(DATASET CONTENT)
## Begin

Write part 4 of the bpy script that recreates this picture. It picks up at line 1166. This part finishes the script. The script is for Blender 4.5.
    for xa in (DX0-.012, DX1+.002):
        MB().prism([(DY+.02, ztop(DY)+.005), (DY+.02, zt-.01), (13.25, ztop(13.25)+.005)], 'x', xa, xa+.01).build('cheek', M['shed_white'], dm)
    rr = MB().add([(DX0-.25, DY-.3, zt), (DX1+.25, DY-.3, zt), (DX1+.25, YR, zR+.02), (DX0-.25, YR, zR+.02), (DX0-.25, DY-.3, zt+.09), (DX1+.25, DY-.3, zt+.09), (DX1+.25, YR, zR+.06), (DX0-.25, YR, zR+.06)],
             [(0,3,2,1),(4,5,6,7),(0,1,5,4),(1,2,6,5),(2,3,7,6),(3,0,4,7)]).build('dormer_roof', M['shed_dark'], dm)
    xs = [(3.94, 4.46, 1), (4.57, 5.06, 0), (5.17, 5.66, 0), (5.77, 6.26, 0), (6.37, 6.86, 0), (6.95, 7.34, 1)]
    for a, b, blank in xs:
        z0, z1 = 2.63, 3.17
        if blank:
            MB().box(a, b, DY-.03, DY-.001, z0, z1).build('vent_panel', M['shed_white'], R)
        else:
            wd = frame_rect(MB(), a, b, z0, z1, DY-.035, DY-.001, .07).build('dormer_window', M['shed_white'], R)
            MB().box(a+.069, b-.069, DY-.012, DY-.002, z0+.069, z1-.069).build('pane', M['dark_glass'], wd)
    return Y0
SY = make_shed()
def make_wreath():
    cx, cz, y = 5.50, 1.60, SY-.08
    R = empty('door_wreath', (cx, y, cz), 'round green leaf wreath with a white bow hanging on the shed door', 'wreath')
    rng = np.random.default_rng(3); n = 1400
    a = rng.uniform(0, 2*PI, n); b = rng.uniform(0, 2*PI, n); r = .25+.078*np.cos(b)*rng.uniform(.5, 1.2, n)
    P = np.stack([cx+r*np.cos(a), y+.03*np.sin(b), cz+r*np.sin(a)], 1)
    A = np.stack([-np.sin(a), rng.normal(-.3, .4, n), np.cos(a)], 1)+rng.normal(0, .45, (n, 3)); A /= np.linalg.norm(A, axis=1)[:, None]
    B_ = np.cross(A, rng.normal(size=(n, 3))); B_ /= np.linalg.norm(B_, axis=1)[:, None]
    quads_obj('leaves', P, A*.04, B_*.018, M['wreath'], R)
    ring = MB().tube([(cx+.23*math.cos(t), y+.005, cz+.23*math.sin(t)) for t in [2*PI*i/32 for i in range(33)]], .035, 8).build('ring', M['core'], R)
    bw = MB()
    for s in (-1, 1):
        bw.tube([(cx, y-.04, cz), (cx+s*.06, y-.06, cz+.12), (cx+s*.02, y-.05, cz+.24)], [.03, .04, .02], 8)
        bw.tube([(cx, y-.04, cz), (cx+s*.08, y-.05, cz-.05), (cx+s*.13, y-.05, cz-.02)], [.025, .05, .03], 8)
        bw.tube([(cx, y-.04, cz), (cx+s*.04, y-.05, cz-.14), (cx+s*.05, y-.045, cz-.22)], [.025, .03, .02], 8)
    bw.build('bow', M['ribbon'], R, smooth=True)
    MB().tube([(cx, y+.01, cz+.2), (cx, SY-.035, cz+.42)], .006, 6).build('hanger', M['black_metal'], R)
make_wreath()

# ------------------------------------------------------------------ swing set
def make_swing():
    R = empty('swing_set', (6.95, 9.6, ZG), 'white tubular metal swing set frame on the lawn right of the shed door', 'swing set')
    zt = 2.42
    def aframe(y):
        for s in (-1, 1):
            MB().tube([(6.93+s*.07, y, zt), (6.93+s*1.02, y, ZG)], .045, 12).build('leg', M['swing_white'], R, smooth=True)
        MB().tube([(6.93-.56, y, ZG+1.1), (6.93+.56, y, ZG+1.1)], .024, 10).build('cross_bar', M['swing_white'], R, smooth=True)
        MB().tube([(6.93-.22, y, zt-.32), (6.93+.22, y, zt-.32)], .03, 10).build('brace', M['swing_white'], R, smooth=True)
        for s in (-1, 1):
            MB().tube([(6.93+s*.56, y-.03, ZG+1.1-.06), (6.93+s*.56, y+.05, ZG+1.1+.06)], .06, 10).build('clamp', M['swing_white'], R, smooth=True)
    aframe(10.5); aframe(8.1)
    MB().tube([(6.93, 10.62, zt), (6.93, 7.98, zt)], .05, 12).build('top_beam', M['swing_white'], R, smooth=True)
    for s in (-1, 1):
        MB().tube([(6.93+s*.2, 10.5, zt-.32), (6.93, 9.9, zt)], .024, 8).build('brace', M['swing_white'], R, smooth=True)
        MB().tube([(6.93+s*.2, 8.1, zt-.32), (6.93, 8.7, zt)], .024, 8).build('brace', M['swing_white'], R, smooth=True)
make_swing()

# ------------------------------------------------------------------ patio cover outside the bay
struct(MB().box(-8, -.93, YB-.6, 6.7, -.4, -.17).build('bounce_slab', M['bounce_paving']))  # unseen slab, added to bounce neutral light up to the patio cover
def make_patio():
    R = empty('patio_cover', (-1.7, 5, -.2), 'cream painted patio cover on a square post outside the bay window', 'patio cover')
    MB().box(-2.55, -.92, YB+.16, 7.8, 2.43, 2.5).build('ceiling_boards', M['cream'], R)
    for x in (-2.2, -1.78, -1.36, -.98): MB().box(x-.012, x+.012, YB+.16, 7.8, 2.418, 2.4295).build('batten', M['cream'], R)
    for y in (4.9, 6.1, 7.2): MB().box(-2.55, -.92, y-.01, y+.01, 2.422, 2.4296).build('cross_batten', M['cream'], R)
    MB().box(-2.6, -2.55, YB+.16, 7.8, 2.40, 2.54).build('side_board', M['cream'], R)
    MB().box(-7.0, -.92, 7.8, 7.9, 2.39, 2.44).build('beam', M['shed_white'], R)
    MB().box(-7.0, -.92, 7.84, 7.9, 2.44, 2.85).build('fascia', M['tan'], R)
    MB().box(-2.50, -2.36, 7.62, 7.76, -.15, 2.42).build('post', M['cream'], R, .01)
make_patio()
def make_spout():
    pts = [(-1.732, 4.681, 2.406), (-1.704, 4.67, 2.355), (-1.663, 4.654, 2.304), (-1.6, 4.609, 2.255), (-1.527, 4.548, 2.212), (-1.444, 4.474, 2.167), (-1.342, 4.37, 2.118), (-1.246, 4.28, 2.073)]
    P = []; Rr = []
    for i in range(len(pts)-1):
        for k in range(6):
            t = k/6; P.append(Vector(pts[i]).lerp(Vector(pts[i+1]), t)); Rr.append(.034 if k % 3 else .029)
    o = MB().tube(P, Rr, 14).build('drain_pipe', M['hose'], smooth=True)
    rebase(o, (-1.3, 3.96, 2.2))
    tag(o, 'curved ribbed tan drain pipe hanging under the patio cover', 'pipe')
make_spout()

## End

Transcribe the material exactly as it reads.

Write part 4 of the bpy script that recreates this picture. It picks up at line 1166. This part finishes the script. The script is for Blender 4.5.
    for xa in (DX0-.012, DX1+.002):
        MB().prism([(DY+.02, ztop(DY)+.005), (DY+.02, zt-.01), (13.25, ztop(13.25)+.005)], 'x', xa, xa+.01).build('cheek', M['shed_white'], dm)
    rr = MB().add([(DX0-.25, DY-.3, zt), (DX1+.25, DY-.3, zt), (DX1+.25, YR, zR+.02), (DX0-.25, YR, zR+.02), (DX0-.25, DY-.3, zt+.09), (DX1+.25, DY-.3, zt+.09), (DX1+.25, YR, zR+.06), (DX0-.25, YR, zR+.06)],
             [(0,3,2,1),(4,5,6,7),(0,1,5,4),(1,2,6,5),(2,3,7,6),(3,0,4,7)]).build('dormer_roof', M['shed_dark'], dm)
    xs = [(3.94, 4.46, 1), (4.57, 5.06, 0), (5.17, 5.66, 0), (5.77, 6.26, 0), (6.37, 6.86, 0), (6.95, 7.34, 1)]
    for a, b, blank in xs:
        z0, z1 = 2.63, 3.17
        if blank:
            MB().box(a, b, DY-.03, DY-.001, z0, z1).build('vent_panel', M['shed_white'], R)
        else:
            wd = frame_rect(MB(), a, b, z0, z1, DY-.035, DY-.001, .07).build('dormer_window', M['shed_white'], R)
            MB().box(a+.069, b-.069, DY-.012, DY-.002, z0+.069, z1-.069).build('pane', M['dark_glass'], wd)
    return Y0
SY = make_shed()
def make_wreath():
    cx, cz, y = 5.50, 1.60, SY-.08
    R = empty('door_wreath', (cx, y, cz), 'round green leaf wreath with a white bow hanging on the shed door', 'wreath')
    rng = np.random.default_rng(3); n = 1400
    a = rng.uniform(0, 2*PI, n); b = rng.uniform(0, 2*PI, n); r = .25+.078*np.cos(b)*rng.uniform(.5, 1.2, n)
    P = np.stack([cx+r*np.cos(a), y+.03*np.sin(b), cz+r*np.sin(a)], 1)
    A = np.stack([-np.sin(a), rng.normal(-.3, .4, n), np.cos(a)], 1)+rng.normal(0, .45, (n, 3)); A /= np.linalg.norm(A, axis=1)[:, None]
    B_ = np.cross(A, rng.normal(size=(n, 3))); B_ /= np.linalg.norm(B_, axis=1)[:, None]
    quads_obj('leaves', P, A*.04, B_*.018, M['wreath'], R)
    ring = MB().tube([(cx+.23*math.cos(t), y+.005, cz+.23*math.sin(t)) for t in [2*PI*i/32 for i in range(33)]], .035, 8).build('ring', M['core'], R)
    bw = MB()
    for s in (-1, 1):
        bw.tube([(cx, y-.04, cz), (cx+s*.06, y-.06, cz+.12), (cx+s*.02, y-.05, cz+.24)], [.03, .04, .02], 8)
        bw.tube([(cx, y-.04, cz), (cx+s*.08, y-.05, cz-.05), (cx+s*.13, y-.05, cz-.02)], [.025, .05, .03], 8)
        bw.tube([(cx, y-.04, cz), (cx+s*.04, y-.05, cz-.14), (cx+s*.05, y-.045, cz-.22)], [.025, .03, .02], 8)
    bw.build('bow', M['ribbon'], R, smooth=True)
    MB().tube([(cx, y+.01, cz+.2), (cx, SY-.035, cz+.42)], .006, 6).build('hanger', M['black_metal'], R)
make_wreath()

# ------------------------------------------------------------------ swing set
def make_swing():
    R = empty('swing_set', (6.95, 9.6, ZG), 'white tubular metal swing set frame on the lawn right of the shed door', 'swing set')
    zt = 2.42
    def aframe(y):
        for s in (-1, 1):
            MB().tube([(6.93+s*.07, y, zt), (6.93+s*1.02, y, ZG)], .045, 12).build('leg', M['swing_white'], R, smooth=True)
        MB().tube([(6.93-.56, y, ZG+1.1), (6.93+.56, y, ZG+1.1)], .024, 10).build('cross_bar', M['swing_white'], R, smooth=True)
        MB().tube([(6.93-.22, y, zt-.32), (6.93+.22, y, zt-.32)], .03, 10).build('brace', M['swing_white'], R, smooth=True)
        for s in (-1, 1):
            MB().tube([(6.93+s*.56, y-.03, ZG+1.1-.06), (6.93+s*.56, y+.05, ZG+1.1+.06)], .06, 10).build('clamp', M['swing_white'], R, smooth=True)
    aframe(10.5); aframe(8.1)
    MB().tube([(6.93, 10.62, zt), (6.93, 7.98, zt)], .05, 12).build('top_beam', M['swing_white'], R, smooth=True)
    for s in (-1, 1):
        MB().tube([(6.93+s*.2, 10.5, zt-.32), (6.93, 9.9, zt)], .024, 8).build('brace', M['swing_white'], R, smooth=True)
        MB().tube([(6.93+s*.2, 8.1, zt-.32), (6.93, 8.7, zt)], .024, 8).build('brace', M['swing_white'], R, smooth=True)
make_swing()

# ------------------------------------------------------------------ patio cover outside the bay
struct(MB().box(-8, -.93, YB-.6, 6.7, -.4, -.17).build('bounce_slab', M['bounce_paving']))  # unseen slab, added to bounce neutral light up to the patio cover
def make_patio():
    R = empty('patio_cover', (-1.7, 5, -.2), 'cream painted patio cover on a square post outside the bay window', 'patio cover')
    MB().box(-2.55, -.92, YB+.16, 7.8, 2.43, 2.5).build('ceiling_boards', M['cream'], R)
    for x in (-2.2, -1.78, -1.36, -.98): MB().box(x-.012, x+.012, YB+.16, 7.8, 2.418, 2.4295).build('batten', M['cream'], R)
    for y in (4.9, 6.1, 7.2): MB().box(-2.55, -.92, y-.01, y+.01, 2.422, 2.4296).build('cross_batten', M['cream'], R)
    MB().box(-2.6, -2.55, YB+.16, 7.8, 2.40, 2.54).build('side_board', M['cream'], R)
    MB().box(-7.0, -.92, 7.8, 7.9, 2.39, 2.44).build('beam', M['shed_white'], R)
    MB().box(-7.0, -.92, 7.84, 7.9, 2.44, 2.85).build('fascia', M['tan'], R)
    MB().box(-2.50, -2.36, 7.62, 7.76, -.15, 2.42).build('post', M['cream'], R, .01)
make_patio()
def make_spout():
    pts = [(-1.732, 4.681, 2.406), (-1.704, 4.67, 2.355), (-1.663, 4.654, 2.304), (-1.6, 4.609, 2.255), (-1.527, 4.548, 2.212), (-1.444, 4.474, 2.167), (-1.342, 4.37, 2.118), (-1.246, 4.28, 2.073)]
    P = []; Rr = []
    for i in range(len(pts)-1):
        for k in range(6):
            t = k/6; P.append(Vector(pts[i]).lerp(Vector(pts[i+1]), t)); Rr.append(.034 if k % 3 else .029)
    o = MB().tube(P, Rr, 14).build('drain_pipe', M['hose'], smooth=True)
    rebase(o, (-1.3, 3.96, 2.2))
    tag(o, 'curved ribbed tan drain pipe hanging under the patio cover', 'pipe')
make_spout()